SET EXERCISE
Give back an exact copy of the lines from the start of the material through the line bearing "struct('baseboard_peninsula', bb, 'trim', 'white". Include both ends and nothing else.

MATERIAL
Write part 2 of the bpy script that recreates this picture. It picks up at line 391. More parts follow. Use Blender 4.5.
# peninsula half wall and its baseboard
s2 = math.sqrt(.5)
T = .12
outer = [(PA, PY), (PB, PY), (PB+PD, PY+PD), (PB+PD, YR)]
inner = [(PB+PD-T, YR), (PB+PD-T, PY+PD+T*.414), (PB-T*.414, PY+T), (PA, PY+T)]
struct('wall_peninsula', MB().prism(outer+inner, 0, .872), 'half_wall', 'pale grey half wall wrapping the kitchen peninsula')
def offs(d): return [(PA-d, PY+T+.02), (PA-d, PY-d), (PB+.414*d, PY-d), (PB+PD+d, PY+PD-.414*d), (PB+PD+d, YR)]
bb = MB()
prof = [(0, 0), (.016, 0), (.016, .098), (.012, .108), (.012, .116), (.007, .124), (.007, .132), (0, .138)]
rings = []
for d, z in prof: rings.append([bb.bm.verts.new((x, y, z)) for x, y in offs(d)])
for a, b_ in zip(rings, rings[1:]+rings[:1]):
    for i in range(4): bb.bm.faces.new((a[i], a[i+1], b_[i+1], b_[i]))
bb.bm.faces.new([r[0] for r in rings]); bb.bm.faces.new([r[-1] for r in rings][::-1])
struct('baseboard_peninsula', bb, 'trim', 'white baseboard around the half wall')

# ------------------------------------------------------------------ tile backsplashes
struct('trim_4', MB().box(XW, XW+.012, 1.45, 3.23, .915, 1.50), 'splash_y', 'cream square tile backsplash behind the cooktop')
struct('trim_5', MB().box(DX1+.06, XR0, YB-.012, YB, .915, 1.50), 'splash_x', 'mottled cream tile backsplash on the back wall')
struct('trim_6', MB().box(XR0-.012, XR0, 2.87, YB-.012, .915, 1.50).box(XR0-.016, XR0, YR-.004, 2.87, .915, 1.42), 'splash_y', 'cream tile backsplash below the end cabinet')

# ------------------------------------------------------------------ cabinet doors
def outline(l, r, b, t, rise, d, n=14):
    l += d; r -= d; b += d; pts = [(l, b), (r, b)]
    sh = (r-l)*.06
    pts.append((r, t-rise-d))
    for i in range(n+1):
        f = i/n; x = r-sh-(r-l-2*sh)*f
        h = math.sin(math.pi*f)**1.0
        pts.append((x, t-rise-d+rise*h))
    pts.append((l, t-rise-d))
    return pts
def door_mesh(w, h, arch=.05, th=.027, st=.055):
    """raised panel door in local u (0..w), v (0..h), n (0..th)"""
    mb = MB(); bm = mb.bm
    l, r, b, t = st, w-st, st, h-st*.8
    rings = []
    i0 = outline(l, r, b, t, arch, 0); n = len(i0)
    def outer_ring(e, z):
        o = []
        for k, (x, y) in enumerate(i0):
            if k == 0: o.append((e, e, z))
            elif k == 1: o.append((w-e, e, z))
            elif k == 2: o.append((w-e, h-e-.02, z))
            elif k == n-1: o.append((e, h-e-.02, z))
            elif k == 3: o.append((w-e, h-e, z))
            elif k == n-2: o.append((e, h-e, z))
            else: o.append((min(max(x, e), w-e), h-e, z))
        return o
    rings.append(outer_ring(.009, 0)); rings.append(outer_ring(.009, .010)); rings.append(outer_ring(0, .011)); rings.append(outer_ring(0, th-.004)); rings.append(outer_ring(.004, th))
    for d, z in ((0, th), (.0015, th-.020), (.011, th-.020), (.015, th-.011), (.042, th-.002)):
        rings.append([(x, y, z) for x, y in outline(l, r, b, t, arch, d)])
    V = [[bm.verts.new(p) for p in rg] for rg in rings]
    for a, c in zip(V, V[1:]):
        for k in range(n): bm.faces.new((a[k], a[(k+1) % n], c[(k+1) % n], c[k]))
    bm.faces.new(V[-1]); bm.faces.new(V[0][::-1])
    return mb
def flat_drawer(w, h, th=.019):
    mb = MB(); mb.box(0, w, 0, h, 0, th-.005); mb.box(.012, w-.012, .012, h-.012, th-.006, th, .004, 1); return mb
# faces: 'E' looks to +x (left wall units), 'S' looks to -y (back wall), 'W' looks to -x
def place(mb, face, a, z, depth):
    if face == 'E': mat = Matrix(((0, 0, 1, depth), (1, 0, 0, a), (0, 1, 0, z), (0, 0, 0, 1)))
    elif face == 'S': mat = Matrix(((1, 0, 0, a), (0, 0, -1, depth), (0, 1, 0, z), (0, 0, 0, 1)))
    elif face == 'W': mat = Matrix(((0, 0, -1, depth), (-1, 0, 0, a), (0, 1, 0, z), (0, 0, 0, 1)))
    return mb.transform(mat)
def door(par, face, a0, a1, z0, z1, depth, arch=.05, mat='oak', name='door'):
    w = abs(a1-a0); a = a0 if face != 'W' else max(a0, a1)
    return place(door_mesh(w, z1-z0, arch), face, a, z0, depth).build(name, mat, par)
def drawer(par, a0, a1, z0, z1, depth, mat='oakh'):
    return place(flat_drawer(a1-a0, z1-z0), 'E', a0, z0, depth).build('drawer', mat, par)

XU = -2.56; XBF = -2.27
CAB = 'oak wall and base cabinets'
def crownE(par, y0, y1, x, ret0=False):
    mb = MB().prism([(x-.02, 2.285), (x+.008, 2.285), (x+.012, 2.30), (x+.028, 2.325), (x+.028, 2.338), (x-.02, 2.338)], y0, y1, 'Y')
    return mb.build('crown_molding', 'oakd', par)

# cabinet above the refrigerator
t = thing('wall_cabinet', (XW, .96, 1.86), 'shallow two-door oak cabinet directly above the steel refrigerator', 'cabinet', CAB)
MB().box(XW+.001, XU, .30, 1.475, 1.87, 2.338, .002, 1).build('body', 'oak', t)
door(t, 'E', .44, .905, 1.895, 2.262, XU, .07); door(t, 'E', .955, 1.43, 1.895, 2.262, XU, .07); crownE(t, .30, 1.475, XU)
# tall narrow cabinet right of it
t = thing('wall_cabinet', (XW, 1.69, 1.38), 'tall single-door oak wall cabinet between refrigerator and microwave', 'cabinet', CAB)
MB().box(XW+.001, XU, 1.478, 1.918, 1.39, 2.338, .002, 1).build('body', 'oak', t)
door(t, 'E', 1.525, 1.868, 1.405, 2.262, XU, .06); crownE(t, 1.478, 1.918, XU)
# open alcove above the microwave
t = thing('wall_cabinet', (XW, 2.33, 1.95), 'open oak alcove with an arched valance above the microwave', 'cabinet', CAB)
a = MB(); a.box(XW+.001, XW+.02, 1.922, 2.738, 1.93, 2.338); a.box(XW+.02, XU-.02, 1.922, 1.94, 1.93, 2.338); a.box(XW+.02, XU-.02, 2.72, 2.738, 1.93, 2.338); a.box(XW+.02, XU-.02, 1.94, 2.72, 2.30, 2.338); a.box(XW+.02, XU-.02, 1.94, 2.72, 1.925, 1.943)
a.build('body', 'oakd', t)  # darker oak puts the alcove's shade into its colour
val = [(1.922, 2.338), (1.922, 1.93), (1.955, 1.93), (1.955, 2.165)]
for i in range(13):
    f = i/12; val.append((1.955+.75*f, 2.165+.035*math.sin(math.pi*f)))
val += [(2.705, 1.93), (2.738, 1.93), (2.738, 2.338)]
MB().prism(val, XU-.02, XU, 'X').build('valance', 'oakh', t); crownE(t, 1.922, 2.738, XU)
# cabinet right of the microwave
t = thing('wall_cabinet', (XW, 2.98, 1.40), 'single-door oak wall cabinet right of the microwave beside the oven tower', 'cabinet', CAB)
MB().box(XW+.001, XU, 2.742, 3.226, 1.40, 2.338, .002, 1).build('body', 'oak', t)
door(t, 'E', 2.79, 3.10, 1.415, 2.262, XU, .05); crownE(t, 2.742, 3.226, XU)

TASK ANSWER
Write part 2 of the bpy script that recreates this picture. It picks up at line 391. More parts follow. Use Blender 4.5.
# peninsula half wall and its baseboard
s2 = math.sqrt(.5)
T = .12
outer = [(PA, PY), (PB, PY), (PB+PD, PY+PD), (PB+PD, YR)]
inner = [(PB+PD-T, YR), (PB+PD-T, PY+PD+T*.414), (PB-T*.414, PY+T), (PA, PY+T)]
struct('wall_peninsula', MB().prism(outer+inner, 0, .872), 'half_wall', 'pale grey half wall wrapping the kitchen peninsula')
def offs(d): return [(PA-d, PY+T+.02), (PA-d, PY-d), (PB+.414*d, PY-d), (PB+PD+d, PY+PD-.414*d), (PB+PD+d, YR)]
bb = MB()
prof = [(0, 0), (.016, 0), (.016, .098), (.012, .108), (.012, .116), (.007, .124), (.007, .132), (0, .138)]
rings = []
for d, z in prof: rings.append([bb.bm.verts.new((x, y, z)) for x, y in offs(d)])
for a, b_ in zip(rings, rings[1:]+rings[:1]):
    for i in range(4): bb.bm.faces.new((a[i], a[i+1], b_[i+1], b_[i]))
bb.bm.faces.new([r[0] for r in rings]); bb.bm.faces.new([r[-1] for r in rings][::-1])
struct('baseboard_peninsula', bb, 'trim', 'white baseboard around the half wall')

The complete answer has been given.